A Madeira viveu há 10 anos um dos piores momentos da sua história, devido à aluvião que continua gravada na memória dos madeirenses e que deixou um rasto de destruição, provocando 47 mortos, quatro desaparecidos, 600 desalojados e 250 feridos.
Os estragos materiais foram avaliados em 1.080 milhões de euros, tendo sido atingida sobretudo a costa sul da ilha, nos concelhos do Funchal, Ribeira Brava, Câmara de Lobos e Santa Cruz.
Nesse mês de fevereiro, durante vários dias, a chuva caiu na ilha da Madeira, mas naquela madrugada quando registou-se uma pluviosidade de 185 litros por metros quadrado no Pico do Areeiro, um dos pontos mais altos da ilha.
No Funchal, que tem uma média anual de 750 litros, a precipitação foi de 114 litros por metro quadrado em cerca de cinco horas.
Quinze das vítimas morreram devido à queda de uma grua na freguesia de Santo António. Os quatro desaparecidos foram procurados até por uma equipa de mergulhadores na marina do Funchal.
Nas estradas de acesso à cidade o Funchal, as adufas (sarjetas) foram projetadas devido à força da água e os caudais das ribeiras transbordaram, invadindo de surpresa várias casas.
Carros, alguns com ocupantes, foram empurrados nas ruas pela força da água, incluindo 20 viaturas que estavam no parque da PSP.
Juntaram-se troncos e grandes pedras, boiando num mar de lama que desceu as encostas até ao centro do Funchal.
A cidade ficou irreconhecível e intransitável, coberta de lama e entulho, e as pessoas tinham de andar por cima de pedras e carros amontoados, o que dificultou as operações de socorro. Até as embarcações do Socorro a Náufragos (Sanas) navegaram nas ruas da cidade para retirar pessoas de diversos locais.
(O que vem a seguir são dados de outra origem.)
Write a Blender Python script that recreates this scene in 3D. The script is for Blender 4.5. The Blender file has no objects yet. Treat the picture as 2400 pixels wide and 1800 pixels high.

Lojas da baixa, centros comerciais, parques de estacionamento, bancos, restaurantes, o Museu do Açúcar, o arquivo do Tribunal de Contas do Funchal e o Teatro Municipal do Funchal ficaram inundados de lama.
O concelho da Ribeira Brava, sobretudo a Serra D’Água, foi outro dos mais afetados, com mais de uma centena de casas danificadas, tendo ficado na memória a imagem de uma habitação que permaneceu inclinada nas rochas, como que a ‘recusar-se’ a ser levada pelo caudal.
Nesta localidade, os militares colocaram uma ponte metálica para ajudar a população residente numa das margens da ribeira que ficou isolada.
Entre as lágrimas e o espírito de incredulidade, os madeirenses recorreram ao espírito de resiliência e iniciaram a operação de limpeza.
No dia seguinte, mais de 270 máquinas e 148 camiões começaram a trabalhar para limpar o entulho, com a participação de todos, desde militares, bombeiros, funcionários do Governo Regional e camarários, além de muitos voluntários.
O primeiro-ministro de então, o socialista José Sócrates, foi o primeiro a deslocar-se à ilha, no dia do temporal, e começou a ser delineada a Lei de Meios, criada para fazer face aos prejuízos, envolvendo 740 milhões de euros até 2013: 200 milhões resultantes do Orçamento do Estado, 265 milhões por reafetação do fundo de coesão, 250 milhões através de um empréstimo junto do Banco Europeu de Investimentos e 25 milhões por via de verbas do PIDDAC – Programa Investimento e Despesas de Desenvolvimento da Administração Central.
Ao Governo Regional e ao Fundo de Solidariedade da União Europeia caberia um total de 340 milhões de euros.
A reconstrução começou a ser projetada e o então presidente do Governo Regional, Alberto João Jardim, pediu ajuda a Bruxelas, apostado em “pôr tudo num brinquinho”. Recusou a declaração do estado de calamidade para não prejudicar mais o turismo da ilha e, mais tarde, depois dos incêndios que ocorreram no verão, declarou 2010 como o “annus horribilis” da Madeira.
O realojamento das centenas de desalojados que foram acolhidos no Regimento de Guarnição n.º 3, no Funchal, foi uma das prioridades e uma onda de solidariedade surgiu em todo o país. Foram decretados três dias de luto nacional.
Hoje, da memória da tragédia ficaram visíveis a Praça do Povo, na marginal da cidade do Funchal, construída com o depósito de inertes que foram sendo recolhidos por toda a ilha, e um painel em memória das 51 vítimas.
Além disso, algumas obras da reconstrução estão ainda por cumprir.